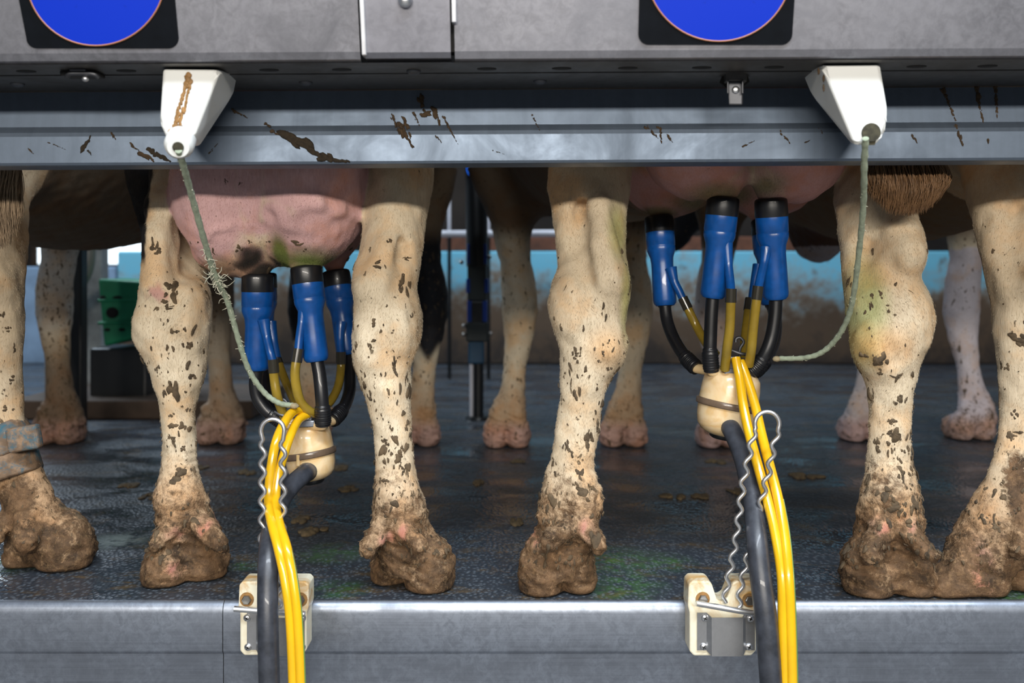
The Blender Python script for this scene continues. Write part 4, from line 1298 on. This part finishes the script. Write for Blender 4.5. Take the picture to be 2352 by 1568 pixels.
# ---- cow at the right edge
RF = [(370, 2216, 2420), (421, 2222, 2420), (505, 2239, 2420), (559, 2253, 2424), (600, 2263, 2428), (650, 2277, 2434), (691, 2285, 2438), (742, 2284, 2440), (776, 2288, 2438), (843, 2297, 2425), (897, 2300, 2412), (955, 2298, 2408), (1008, 2293, 2406), (1050, 2284, 2406), (1095, 2270, 2410), (1141, 2259, 2416), (1183, 2248, 2420), (1222, 2226, 2420), (1253, 2205, 2418), (1285, 2190, 2412)]
F0 = .01
dF = D0 + F0
hx3, fx3 = 1.02, .89
legsF = [loft(hind_rows(RF, F0, hx3 - .12))] + [cone(Q(2262, 1268, 1.56), Q(2172, 1338, 1.545), .046, .026, .012), cone(Q(2262, 1330, 1.55), Q(2160, 1356, 1.535), .034, .020, .012), cone(Q(2310, 1180, 1.57), Q(2250, 1270, 1.57), .055, .050, .03)] + lobe(2196, 2300, 1240, 1374, 0) + lobe(2288, 2390, 1240, 1362, 0) + [dew(2350, 1195, 30, 2345, 1262, 26, dF - .05), dew(2420, 1195, 28, 2440, 1255, 24, dF - .05), bumpp(2345, 640, dF - .02, 44, 46, .04, .03), *groove([(2330, 480, dF + .02), (2322, 600, dF - .03), (2330, 720, dF - .062)], .010, .03), *groove([(2330, 1000, dF - .03), (2325, 1100, dF - .04)], .006, .015)]
RF2 = [(py, L + 560, R + 560) for (py, L, R) in RF]
legsF2 = [loft(hind_rows(RF2, F0, hx3 + .18))] + lobe(2770, 2870, 1240, 1374, 0) + lobe(2860, 2960, 1240, 1374, 0)
front3 = front_leg(1668, 1030, mir=-1) + front_leg(2000, 1015)
body3 = torso(hx3, fx3, .615) + [ell((.925, 1.20, .70), (.082, .15, .128), .05)] + head((.87, 1.5, 1.05), (.80, 1.95, .92), (.62, 2.04, .69))
def paint3(x, y, z, col, fleck, cake):
    col, fleck, cake = base_paint(x, y, z, col, fleck, cake, .25, .11)
    cake = np.maximum(cake, spot(x, y, z, 2170, 1330, dF, 46, 60, .4) * (y < .3))
    cake = np.maximum(cake, spot(x, y, z, 2350, 1150, dF - .04, 34, 100, .5) * (y < .3))
    col = blend(col, spot(x, y, z, 2225, 1300, dF, 22, 60, .6) * (y < .3) * .7, (.55, .26, .22))
    col = blend(col, (y > .3) * ss(z, .56, .64), (.19, .125, .07))
    col = blend(col, (y > .95) * (np.abs(x - .925) < .11) * (1 - ss(z, .66, .70)) * (z > .53), (.11, .06, .042))
    col = blend(col, (y > 1.85) * (z < .95) * ss(x, .60, .63), BLACK)
    fr = (y > .9) * 1.
    col = blend(col, fr * (z < .62) * .75, (.62, .58, .62))
    fleck = np.where(y > .9, .54, fleck)
    col = blend(col, fr * (1 - ss(z, .05, .10)) * .7, (.45, .27, .25))
    cake = np.where(y > .9, cake * .35, cake)
    return col, fleck, cake
cow3 = cow('cow', legsF + legsF2 + front3 + body3, 'tan cow at the right edge with its hind hoof turned left', paint3, .006, (hx3, .6, 0))

# ---- the next cow to the right, one foreleg in view
hx4, fx4 = 1.86, 1.66
front4 = front_leg(2248, 1012, mir=-1) + front_leg(2490, 1012)
body4 = torso(hx4, fx4, .63, 1.0) + head((fx4, 1.55, 1.08), (fx4, 1.98, 1.1), (fx4 + .03, 2.22, .85))
RG = [(py, L + 3690, R + 3690) for (py, L, R) in RE]
RG2 = [(py, L + 4050, R + 4050) for (py, L, R) in RE]
legs4 = [loft(hind_rows(RG, .05, hx4 - .12))] + lobe(3700, 3790, 1240, 1340, 0) + lobe(3785, 3880, 1240, 1340, 0) + [loft(hind_rows(RG2, .05, hx4 + .15))] + lobe(4060, 4150, 1240, 1340, 0) + lobe(4145, 4240, 1240, 1340, 0)
def paint4(x, y, z, col, fleck, cake):
    col, fleck, cake = base_paint(x, y, z, col, fleck, cake, .0, .10)
    fr = (y > .9) * 1.
    fleck = np.where(y > .9, .54 + .1 * (1 - ss(z, .1, .4)), fleck)
    col = blend(col, fr * (z < .62) * .8, (.60, .56, .64))
    col = blend(col, fr * ss(z, .62, .70), (.12, .08, .05))
    col = blend(col, fr * (1 - ss(z, .05, .10)) * .7, (.40, .24, .18))
    cake = np.where(y > .9, cake * .5, cake)
    return col, fleck, cake
cow4 = cow('cow', legs4 + front4 + body4, 'pale legged cow mostly hidden beyond the tan cow at the right edge', paint4, .008, (hx4, .6, 0))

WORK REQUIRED
Quote the material word for word, dropping any images it holds.

ANSWER TO THE EXERCISE
The Blender Python script for this scene continues. Write part 4, from line 1298 on. This part finishes the script. Write for Blender 4.5. Take the picture to be 2352 by 1568 pixels.
# ---- cow at the right edge
RF = [(370, 2216, 2420), (421, 2222, 2420), (505, 2239, 2420), (559, 2253, 2424), (600, 2263, 2428), (650, 2277, 2434), (691, 2285, 2438), (742, 2284, 2440), (776, 2288, 2438), (843, 2297, 2425), (897, 2300, 2412), (955, 2298, 2408), (1008, 2293, 2406), (1050, 2284, 2406), (1095, 2270, 2410), (1141, 2259, 2416), (1183, 2248, 2420), (1222, 2226, 2420), (1253, 2205, 2418), (1285, 2190, 2412)]
F0 = .01
dF = D0 + F0
hx3, fx3 = 1.02, .89
legsF = [loft(hind_rows(RF, F0, hx3 - .12))] + [cone(Q(2262, 1268, 1.56), Q(2172, 1338, 1.545), .046, .026, .012), cone(Q(2262, 1330, 1.55), Q(2160, 1356, 1.535), .034, .020, .012), cone(Q(2310, 1180, 1.57), Q(2250, 1270, 1.57), .055, .050, .03)] + lobe(2196, 2300, 1240, 1374, 0) + lobe(2288, 2390, 1240, 1362, 0) + [dew(2350, 1195, 30, 2345, 1262, 26, dF - .05), dew(2420, 1195, 28, 2440, 1255, 24, dF - .05), bumpp(2345, 640, dF - .02, 44, 46, .04, .03), *groove([(2330, 480, dF + .02), (2322, 600, dF - .03), (2330, 720, dF - .062)], .010, .03), *groove([(2330, 1000, dF - .03), (2325, 1100, dF - .04)], .006, .015)]
RF2 = [(py, L + 560, R + 560) for (py, L, R) in RF]
legsF2 = [loft(hind_rows(RF2, F0, hx3 + .18))] + lobe(2770, 2870, 1240, 1374, 0) + lobe(2860, 2960, 1240, 1374, 0)
front3 = front_leg(1668, 1030, mir=-1) + front_leg(2000, 1015)
body3 = torso(hx3, fx3, .615) + [ell((.925, 1.20, .70), (.082, .15, .128), .05)] + head((.87, 1.5, 1.05), (.80, 1.95, .92), (.62, 2.04, .69))
def paint3(x, y, z, col, fleck, cake):
    col, fleck, cake = base_paint(x, y, z, col, fleck, cake, .25, .11)
    cake = np.maximum(cake, spot(x, y, z, 2170, 1330, dF, 46, 60, .4) * (y < .3))
    cake = np.maximum(cake, spot(x, y, z, 2350, 1150, dF - .04, 34, 100, .5) * (y < .3))
    col = blend(col, spot(x, y, z, 2225, 1300, dF, 22, 60, .6) * (y < .3) * .7, (.55, .26, .22))
    col = blend(col, (y > .3) * ss(z, .56, .64), (.19, .125, .07))
    col = blend(col, (y > .95) * (np.abs(x - .925) < .11) * (1 - ss(z, .66, .70)) * (z > .53), (.11, .06, .042))
    col = blend(col, (y > 1.85) * (z < .95) * ss(x, .60, .63), BLACK)
    fr = (y > .9) * 1.
    col = blend(col, fr * (z < .62) * .75, (.62, .58, .62))
    fleck = np.where(y > .9, .54, fleck)
    col = blend(col, fr * (1 - ss(z, .05, .10)) * .7, (.45, .27, .25))
    cake = np.where(y > .9, cake * .35, cake)
    return col, fleck, cake
cow3 = cow('cow', legsF + legsF2 + front3 + body3, 'tan cow at the right edge with its hind hoof turned left', paint3, .006, (hx3, .6, 0))

# ---- the next cow to the right, one foreleg in view
hx4, fx4 = 1.86, 1.66
front4 = front_leg(2248, 1012, mir=-1) + front_leg(2490, 1012)
body4 = torso(hx4, fx4, .63, 1.0) + head((fx4, 1.55, 1.08), (fx4, 1.98, 1.1), (fx4 + .03, 2.22, .85))
RG = [(py, L + 3690, R + 3690) for (py, L, R) in RE]
RG2 = [(py, L + 4050, R + 4050) for (py, L, R) in RE]
legs4 = [loft(hind_rows(RG, .05, hx4 - .12))] + lobe(3700, 3790, 1240, 1340, 0) + lobe(3785, 3880, 1240, 1340, 0) + [loft(hind_rows(RG2, .05, hx4 + .15))] + lobe(4060, 4150, 1240, 1340, 0) + lobe(4145, 4240, 1240, 1340, 0)
def paint4(x, y, z, col, fleck, cake):
    col, fleck, cake = base_paint(x, y, z, col, fleck, cake, .0, .10)
    fr = (y > .9) * 1.
    fleck = np.where(y > .9, .54 + .1 * (1 - ss(z, .1, .4)), fleck)
    col = blend(col, fr * (z < .62) * .8, (.60, .56, .64))
    col = blend(col, fr * ss(z, .62, .70), (.12, .08, .05))
    col = blend(col, fr * (1 - ss(z, .05, .10)) * .7, (.40, .24, .18))
    cake = np.where(y > .9, cake * .5, cake)
    return col, fleck, cake
cow4 = cow('cow', legs4 + front4 + body4, 'pale legged cow mostly hidden beyond the tan cow at the right edge', paint4, .008, (hx4, .6, 0))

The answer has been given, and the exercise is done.